The whole "IP 2.0" presumption that appears to be being made here is that suddenly some external traffic source will be able to select a route through someone else's network -- but this just isn't the commercial reality. Some more performant paths are going to have costs associated with them (even if it's just to build more capacity), so there is going to be a cost of choosing that route through the network. That cost is going to need to be covered somewhere - so you are very unlikely to actually be able to get to choosing a path without some commercial contract. Guess what? We've already had those -- they just tend to use the DSCP bits to indicate what the traffic class, and hence associated requested SLO is - not an explicitly chosen path.

Equally, let's think about how this would even work - if you are going to choose a path through the network to get better QoS, you're going to need to know something about what IDs to use, which implies knowledge of the topology. Inter-domain topology exposure is going to /significantly/ increase the complexity and fragility of inter-domain routing -- there are reasons that we don't run a global link-state protocol :-)

In conclusion - I think this is hype with little technical justification, and is unlikely to have any different impact than other intra-domain traffic engineering that the industry has been running for many years.

1 comments

Yes sure MPLS works as combustion engines work as long we can remember, but it's not stopping EV as a new contender as the near future vehicle platform whether we like it or not. Now we have hybrid MPLS or SR-MPLS as a stopgap measure similar to what we have now with PHEV, etc. Personally I think the networking industry has already learned their mistakes from the ATM days and hopefully SRv6 will take off for better and more effective IP based networking.
I don't understand what this means. This was not a defence of MPLS, but rather an observation that says that the fundamental domains and business logic around externally-selected TE paths do not change because we change what header instructs the network to steer packets. It's still not going to make sense to have external users try and use the "premium" paths in the network without some recompense to keep scaling them, equally, there needs to be some incentive for users to choose a "less than best" path.

Quite honestly -- this kind of marketing hype and hyperbole is what is wrong with the whole area of SR today (and I say this as someone that was _very_ involved). We've completely lost the ability to say what it is we're solving, and why we're doing it. We're driving disparate architectures into silicon where there's opportunity cost for the functionality. We're having political disagreements within the IETF based on folks trying to keep political control of technologies, not worrying about the efficacy for the industry. It's all pretty broken. YMMV.

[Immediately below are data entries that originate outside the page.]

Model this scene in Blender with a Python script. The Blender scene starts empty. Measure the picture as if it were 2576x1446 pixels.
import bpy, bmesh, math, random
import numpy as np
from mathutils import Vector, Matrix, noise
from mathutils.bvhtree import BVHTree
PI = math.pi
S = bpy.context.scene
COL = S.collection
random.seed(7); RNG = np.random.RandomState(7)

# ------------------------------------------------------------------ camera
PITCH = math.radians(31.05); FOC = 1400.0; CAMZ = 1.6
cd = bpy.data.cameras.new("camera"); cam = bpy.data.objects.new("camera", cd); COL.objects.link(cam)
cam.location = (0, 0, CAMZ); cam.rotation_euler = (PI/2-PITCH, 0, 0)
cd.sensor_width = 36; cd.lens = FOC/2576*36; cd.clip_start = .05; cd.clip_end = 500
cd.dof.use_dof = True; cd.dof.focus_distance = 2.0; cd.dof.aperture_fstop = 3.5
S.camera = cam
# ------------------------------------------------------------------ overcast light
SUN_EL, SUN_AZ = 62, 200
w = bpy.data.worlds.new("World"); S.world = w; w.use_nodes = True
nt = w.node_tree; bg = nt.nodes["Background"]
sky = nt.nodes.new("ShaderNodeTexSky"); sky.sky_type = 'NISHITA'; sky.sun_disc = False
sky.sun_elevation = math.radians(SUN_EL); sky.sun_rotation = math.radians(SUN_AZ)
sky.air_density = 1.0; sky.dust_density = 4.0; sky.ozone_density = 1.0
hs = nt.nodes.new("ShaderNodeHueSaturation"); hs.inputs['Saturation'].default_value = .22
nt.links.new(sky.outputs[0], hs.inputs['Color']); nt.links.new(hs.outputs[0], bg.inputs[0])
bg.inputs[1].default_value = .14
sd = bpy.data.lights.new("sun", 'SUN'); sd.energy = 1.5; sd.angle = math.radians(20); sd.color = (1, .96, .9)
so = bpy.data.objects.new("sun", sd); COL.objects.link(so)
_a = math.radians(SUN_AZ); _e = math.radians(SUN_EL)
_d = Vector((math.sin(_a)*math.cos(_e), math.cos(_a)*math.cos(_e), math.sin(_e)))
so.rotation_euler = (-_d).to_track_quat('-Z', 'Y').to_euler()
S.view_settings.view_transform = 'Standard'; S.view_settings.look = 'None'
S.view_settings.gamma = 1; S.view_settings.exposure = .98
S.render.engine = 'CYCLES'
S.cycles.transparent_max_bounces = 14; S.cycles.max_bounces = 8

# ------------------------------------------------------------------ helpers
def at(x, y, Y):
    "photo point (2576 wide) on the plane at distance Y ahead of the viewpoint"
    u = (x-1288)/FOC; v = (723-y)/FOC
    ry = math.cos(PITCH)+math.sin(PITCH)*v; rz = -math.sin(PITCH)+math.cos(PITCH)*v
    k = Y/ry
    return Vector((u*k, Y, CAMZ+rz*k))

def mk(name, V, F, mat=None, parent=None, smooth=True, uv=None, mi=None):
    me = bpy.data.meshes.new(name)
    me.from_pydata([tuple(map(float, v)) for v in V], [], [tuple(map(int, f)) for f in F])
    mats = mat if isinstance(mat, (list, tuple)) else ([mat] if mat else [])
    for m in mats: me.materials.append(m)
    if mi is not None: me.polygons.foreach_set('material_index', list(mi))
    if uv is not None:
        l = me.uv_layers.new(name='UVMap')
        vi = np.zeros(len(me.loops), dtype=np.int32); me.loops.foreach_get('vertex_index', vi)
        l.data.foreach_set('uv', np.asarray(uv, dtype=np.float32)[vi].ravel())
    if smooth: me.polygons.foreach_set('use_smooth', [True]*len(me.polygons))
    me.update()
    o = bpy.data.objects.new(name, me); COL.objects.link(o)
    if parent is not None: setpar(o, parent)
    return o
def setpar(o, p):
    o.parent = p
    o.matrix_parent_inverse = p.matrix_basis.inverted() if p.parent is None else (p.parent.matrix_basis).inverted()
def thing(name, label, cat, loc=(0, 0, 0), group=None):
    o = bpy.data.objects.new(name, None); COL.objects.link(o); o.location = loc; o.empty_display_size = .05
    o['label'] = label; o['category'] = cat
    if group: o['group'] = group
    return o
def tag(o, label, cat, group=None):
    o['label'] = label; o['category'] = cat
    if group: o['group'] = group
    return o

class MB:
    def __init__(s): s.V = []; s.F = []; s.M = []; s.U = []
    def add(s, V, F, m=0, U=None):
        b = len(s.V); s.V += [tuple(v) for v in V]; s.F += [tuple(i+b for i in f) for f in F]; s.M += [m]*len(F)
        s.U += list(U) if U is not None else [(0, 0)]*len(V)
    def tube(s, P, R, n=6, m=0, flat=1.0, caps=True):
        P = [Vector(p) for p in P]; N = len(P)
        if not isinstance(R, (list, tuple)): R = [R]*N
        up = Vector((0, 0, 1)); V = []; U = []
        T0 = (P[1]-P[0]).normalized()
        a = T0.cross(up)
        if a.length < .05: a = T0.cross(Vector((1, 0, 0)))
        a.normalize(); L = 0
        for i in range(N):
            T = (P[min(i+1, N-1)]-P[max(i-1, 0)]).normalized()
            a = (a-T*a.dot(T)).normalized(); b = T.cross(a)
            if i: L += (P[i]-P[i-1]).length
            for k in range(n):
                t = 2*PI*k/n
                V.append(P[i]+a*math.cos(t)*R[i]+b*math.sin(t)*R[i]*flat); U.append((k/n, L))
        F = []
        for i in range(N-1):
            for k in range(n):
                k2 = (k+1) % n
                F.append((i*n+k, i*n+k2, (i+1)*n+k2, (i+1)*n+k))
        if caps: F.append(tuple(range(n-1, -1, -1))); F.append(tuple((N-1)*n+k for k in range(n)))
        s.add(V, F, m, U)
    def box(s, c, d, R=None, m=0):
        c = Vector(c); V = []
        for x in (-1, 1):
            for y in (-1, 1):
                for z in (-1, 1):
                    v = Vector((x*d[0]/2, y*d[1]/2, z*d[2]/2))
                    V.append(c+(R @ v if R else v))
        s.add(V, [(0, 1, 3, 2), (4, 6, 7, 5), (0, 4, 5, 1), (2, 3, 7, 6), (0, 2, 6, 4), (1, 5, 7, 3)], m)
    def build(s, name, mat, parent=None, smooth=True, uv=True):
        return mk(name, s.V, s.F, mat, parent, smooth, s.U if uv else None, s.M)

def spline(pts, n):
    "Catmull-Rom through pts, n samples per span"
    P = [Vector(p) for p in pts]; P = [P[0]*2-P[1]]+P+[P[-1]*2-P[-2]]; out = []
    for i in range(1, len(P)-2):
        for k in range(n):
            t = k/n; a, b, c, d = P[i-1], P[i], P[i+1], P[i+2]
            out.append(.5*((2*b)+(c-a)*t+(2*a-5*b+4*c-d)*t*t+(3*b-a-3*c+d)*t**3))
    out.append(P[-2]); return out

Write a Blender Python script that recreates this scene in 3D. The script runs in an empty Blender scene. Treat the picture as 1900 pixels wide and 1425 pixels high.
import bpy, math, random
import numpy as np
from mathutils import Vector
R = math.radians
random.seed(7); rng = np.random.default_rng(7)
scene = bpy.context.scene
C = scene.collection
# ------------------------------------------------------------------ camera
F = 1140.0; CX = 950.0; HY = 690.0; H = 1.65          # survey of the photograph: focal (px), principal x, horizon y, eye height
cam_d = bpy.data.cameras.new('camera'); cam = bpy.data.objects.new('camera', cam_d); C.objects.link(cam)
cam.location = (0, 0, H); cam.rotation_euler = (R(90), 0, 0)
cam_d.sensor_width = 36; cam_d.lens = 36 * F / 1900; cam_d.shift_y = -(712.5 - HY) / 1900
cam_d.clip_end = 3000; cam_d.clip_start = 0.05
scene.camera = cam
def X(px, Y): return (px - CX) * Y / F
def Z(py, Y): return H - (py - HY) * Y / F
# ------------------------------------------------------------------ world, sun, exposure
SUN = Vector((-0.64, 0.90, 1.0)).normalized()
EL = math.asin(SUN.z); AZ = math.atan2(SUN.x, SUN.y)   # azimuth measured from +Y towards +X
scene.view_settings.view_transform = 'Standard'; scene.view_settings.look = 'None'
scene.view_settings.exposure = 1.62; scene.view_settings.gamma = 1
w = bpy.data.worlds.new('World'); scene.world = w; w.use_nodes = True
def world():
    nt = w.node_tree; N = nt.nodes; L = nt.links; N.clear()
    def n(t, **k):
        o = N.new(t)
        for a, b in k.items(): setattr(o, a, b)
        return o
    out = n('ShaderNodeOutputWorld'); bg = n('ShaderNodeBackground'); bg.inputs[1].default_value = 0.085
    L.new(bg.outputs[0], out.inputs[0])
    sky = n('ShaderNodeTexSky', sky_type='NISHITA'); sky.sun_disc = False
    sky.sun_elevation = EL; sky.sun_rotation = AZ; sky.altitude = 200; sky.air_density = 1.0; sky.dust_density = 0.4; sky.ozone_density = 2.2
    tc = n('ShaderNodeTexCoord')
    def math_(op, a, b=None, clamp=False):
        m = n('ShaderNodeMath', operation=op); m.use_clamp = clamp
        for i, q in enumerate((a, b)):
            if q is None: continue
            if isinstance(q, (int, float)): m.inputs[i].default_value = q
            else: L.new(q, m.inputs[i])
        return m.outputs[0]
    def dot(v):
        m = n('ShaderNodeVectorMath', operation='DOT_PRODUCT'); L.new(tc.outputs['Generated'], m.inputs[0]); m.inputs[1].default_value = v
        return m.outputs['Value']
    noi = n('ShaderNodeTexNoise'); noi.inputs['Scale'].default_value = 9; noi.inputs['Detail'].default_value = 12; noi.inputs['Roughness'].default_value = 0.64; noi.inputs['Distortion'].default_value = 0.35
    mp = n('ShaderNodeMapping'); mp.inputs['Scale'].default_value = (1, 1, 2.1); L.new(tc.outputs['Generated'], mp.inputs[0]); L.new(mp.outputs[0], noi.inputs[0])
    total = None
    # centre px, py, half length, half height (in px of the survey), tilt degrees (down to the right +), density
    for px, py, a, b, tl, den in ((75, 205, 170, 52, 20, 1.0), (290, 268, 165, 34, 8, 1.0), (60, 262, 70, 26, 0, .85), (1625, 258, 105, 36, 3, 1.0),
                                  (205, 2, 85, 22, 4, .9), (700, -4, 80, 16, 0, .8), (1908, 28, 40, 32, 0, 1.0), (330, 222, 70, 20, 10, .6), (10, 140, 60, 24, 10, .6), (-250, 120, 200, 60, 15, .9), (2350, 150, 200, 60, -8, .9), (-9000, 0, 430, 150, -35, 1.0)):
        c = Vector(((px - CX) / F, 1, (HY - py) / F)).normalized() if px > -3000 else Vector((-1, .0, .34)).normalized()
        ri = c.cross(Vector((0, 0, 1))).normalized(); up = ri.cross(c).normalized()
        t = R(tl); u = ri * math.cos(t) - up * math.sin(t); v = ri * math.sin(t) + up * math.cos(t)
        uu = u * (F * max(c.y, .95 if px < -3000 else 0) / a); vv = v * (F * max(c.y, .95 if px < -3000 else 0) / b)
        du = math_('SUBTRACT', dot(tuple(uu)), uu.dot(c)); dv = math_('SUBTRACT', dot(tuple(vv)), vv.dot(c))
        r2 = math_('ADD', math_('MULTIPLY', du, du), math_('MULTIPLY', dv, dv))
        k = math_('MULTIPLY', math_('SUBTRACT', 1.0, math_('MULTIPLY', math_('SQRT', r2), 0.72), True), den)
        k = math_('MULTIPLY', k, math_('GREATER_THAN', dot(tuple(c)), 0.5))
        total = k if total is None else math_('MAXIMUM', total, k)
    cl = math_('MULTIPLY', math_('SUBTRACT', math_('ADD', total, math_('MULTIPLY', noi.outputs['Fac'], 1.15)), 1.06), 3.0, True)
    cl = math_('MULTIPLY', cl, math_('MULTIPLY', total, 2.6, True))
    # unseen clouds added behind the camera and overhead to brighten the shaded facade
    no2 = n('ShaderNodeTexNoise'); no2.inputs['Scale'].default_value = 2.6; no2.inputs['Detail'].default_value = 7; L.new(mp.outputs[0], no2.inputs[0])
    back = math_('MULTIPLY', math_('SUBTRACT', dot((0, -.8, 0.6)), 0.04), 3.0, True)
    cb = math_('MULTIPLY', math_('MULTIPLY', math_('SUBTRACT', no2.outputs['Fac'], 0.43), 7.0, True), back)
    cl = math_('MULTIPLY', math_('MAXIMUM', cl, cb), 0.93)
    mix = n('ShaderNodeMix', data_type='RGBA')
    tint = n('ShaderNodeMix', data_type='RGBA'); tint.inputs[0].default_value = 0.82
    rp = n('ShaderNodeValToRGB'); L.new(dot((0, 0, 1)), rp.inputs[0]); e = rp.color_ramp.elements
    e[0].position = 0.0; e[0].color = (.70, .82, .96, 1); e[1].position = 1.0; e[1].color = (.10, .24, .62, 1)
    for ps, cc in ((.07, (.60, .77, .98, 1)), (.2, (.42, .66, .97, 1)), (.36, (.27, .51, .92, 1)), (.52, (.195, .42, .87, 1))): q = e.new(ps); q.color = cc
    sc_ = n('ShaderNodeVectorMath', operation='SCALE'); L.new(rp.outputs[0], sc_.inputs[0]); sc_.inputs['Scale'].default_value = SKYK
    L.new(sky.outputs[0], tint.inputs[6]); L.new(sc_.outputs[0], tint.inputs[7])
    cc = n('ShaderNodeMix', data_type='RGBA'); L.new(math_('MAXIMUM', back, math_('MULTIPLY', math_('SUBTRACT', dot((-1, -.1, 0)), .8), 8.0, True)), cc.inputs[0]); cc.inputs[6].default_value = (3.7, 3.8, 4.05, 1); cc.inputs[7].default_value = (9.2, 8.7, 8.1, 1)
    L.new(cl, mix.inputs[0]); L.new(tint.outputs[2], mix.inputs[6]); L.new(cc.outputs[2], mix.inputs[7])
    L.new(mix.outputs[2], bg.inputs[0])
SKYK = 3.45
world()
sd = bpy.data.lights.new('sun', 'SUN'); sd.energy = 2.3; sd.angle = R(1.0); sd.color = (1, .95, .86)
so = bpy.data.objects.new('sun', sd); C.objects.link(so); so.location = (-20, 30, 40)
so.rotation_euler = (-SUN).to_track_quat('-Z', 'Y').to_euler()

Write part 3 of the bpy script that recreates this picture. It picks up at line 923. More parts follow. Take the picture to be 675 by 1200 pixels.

Let's us step back and look into the current mess of the existing IP networks with all the duct tapes involved (looking at you NAT). Any QoS that the end users probably want is only make dollar sense for the big companies that's why we have the fine print of best-effort services written in almost all the Telcos' EULA. What IPv6 based technology for example SRv6 is doing is trying to democratize QoS so that it's hopefully affordable to the average Joe. Perhaps it's still a pipe dream at the moment but given the current situations I will take SRv6 over MPLS, or any expensive TE any day. My networking utopia will be a local-first software with cloud vendors and Telcos independence that can utilize the networks based on their required and necessary QoS. I foresee that the best way of going forward is based on this new promising and more affordable technology that the incumbent technology cannot provide.
Can we not step back and instead address the practical implementation challenges robjs raised?